How have you made a living all these years?

I heard Pat Field say once, "You have to have a day job to support your dreams." Ru has such a drive that he never really...he did have jobs. But no one knows what his full saying was: "You better work--because I have no intention of doing it."

I know that's a joke, because he works hard.

Yeah, yeah, I know. Right now, I have a cleaning company and make my own soaps and stuff. Luckily, I have a rent controlled apartment and that's given me the ability to be a starving artist. I've supported myself for years with odd jobs and not had to do 9 to 5.

Thank God because those are the worst. What would you say was your most dizzying moment back in the day?
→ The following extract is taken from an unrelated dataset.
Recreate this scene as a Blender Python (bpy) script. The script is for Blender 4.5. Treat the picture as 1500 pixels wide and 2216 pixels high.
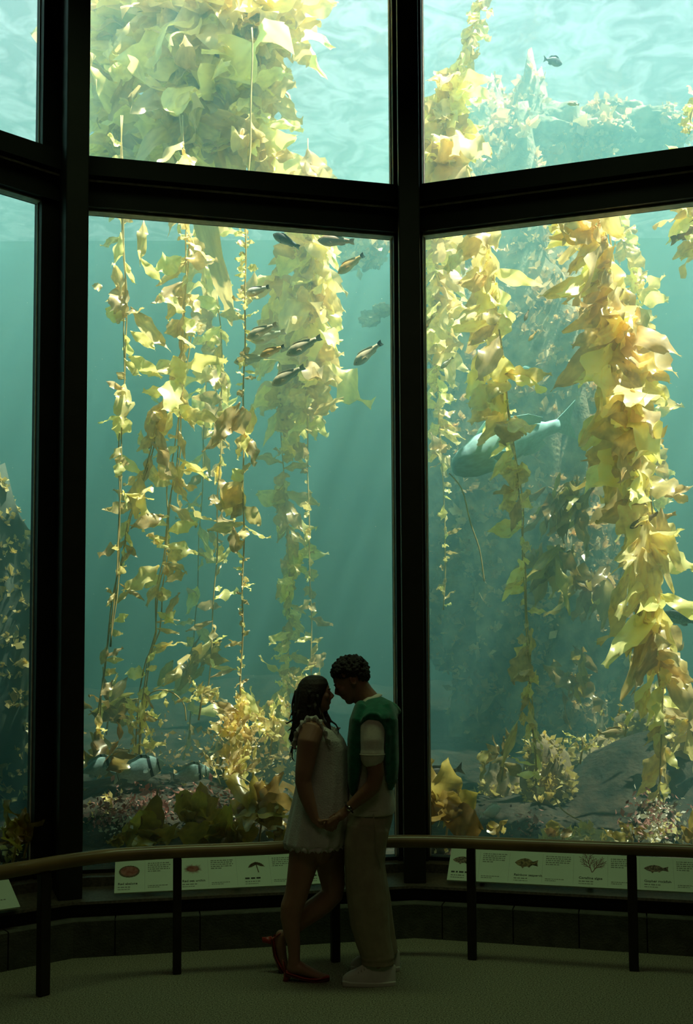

When the Tunnel was run by [club manager] Rudolf, I was making like a thousand dollars a week. Of course I was a drug addict and alcoholic and spending it on all on cabs and drugs and alcohol, but it was definitely a high point. I was throwing parties. I was living with [club kid] Alison Wonderland. I don't live in the past. I don't wish it was still happening. I'm happy about the now and I wouldn't trade things. When I tell people I was nominated for King of Manhattan [in a Michael Alig-produced club pageant], they're amazed. You know, it was just an excuse to have a party. I never considered it a contest, it was a show. I never campaigned to win.

I won the first King title, and believe me, it was rigged. What do you feel is different today?

Drag has changed so much. When I came to New York, there were at most 50 drag queens in the whole city. Now it's like there's two thousand. Tabboo! and I talk and say, "Could we survive on Drag Race? I don't make my own clothes."

I have every confidence you could do so.